En ese país que está 11 horas “adelantado”, también el futuro parece haber llegado antes. La infraestructura, el poder industrial, los avances tecnológicos y la capacidad de planificación a largo plazo muestran una versión del capitalismo que, paradójicamente, es comandada por el Partido Comunista Chino. A eso lo llaman “socialismo con características chinas”, un modelo híbrido que, pese a todas las etiquetas que Occidente quiera ponerle, hoy es el más exitoso en términos económicos, de estabilidad social y proyección global.
Desde la producción de bienes de consumo que inundan los mercados del mundo, hasta la sofisticación en inteligencia artificial, robótica, energías limpias o transporte urbano, China se consolidó como la gran fábrica del siglo XXI. No solo abastece al mundo: también lo diseña. La velocidad con la que sus ciudades crecen, la calidad de su tecnología y la magnitud de sus inversiones en ciencia e innovación, son difíciles de dimensionar desde una mirada occidental, muchas veces teñida de prejuicios.
Porque el problema es ese: desde Argentina -y desde buena parte de Occidente- seguimos viendo a China con anteojos del siglo pasado. La imagen de un país gris, cerrado, con millones de trabajadores sometidos y sin libertades, no solo está desactualizada, sino que es profundamente errónea. Hoy, China es una nación pujante, moderna, con un fuerte sentido de identidad y orgullo colectivo. Su clase media crece, sus ciudadanos viajan, estudian, consumen y se proyectan al mundo, aunque sin necesidad de copiar modelos ajenos.

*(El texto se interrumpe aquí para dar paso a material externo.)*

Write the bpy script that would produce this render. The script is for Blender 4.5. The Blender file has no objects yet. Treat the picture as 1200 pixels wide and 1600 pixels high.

Por eso, el gobierno chino, liderado por Xi Jinping, entendió que no basta con hacer las cosas bien: también hay que mostrarlas bien. En un mundo atravesado por las redes sociales, la posverdad y la desinformación, China intenta construir una nueva narrativa, más cercana y comprensible para los públicos extranjeros. Es un esfuerzo por reposicionar su imagen sin caer en lógicas colonizadoras ni hegemonías culturales.
En lugar de imponer su modo de vida, China busca compartirlo. Y lo hace desde una perspectiva que no se basa en invadir ni condicionar, sino en cooperar. El futuro que imagina está basado en la inteligencia artificial, el cuidado del medio ambiente y el respeto por la diversidad de caminos al desarrollo. No es poco en un mundo donde las potencias tradicionales todavía luchan por mantener viejos privilegios.
Quizás sea tiempo de ajustar el reloj no solo para saber qué hora es en Beijing, sino para entender en qué momento del mundo estamos parados. China, guste o no, es el presente... y el futuro también.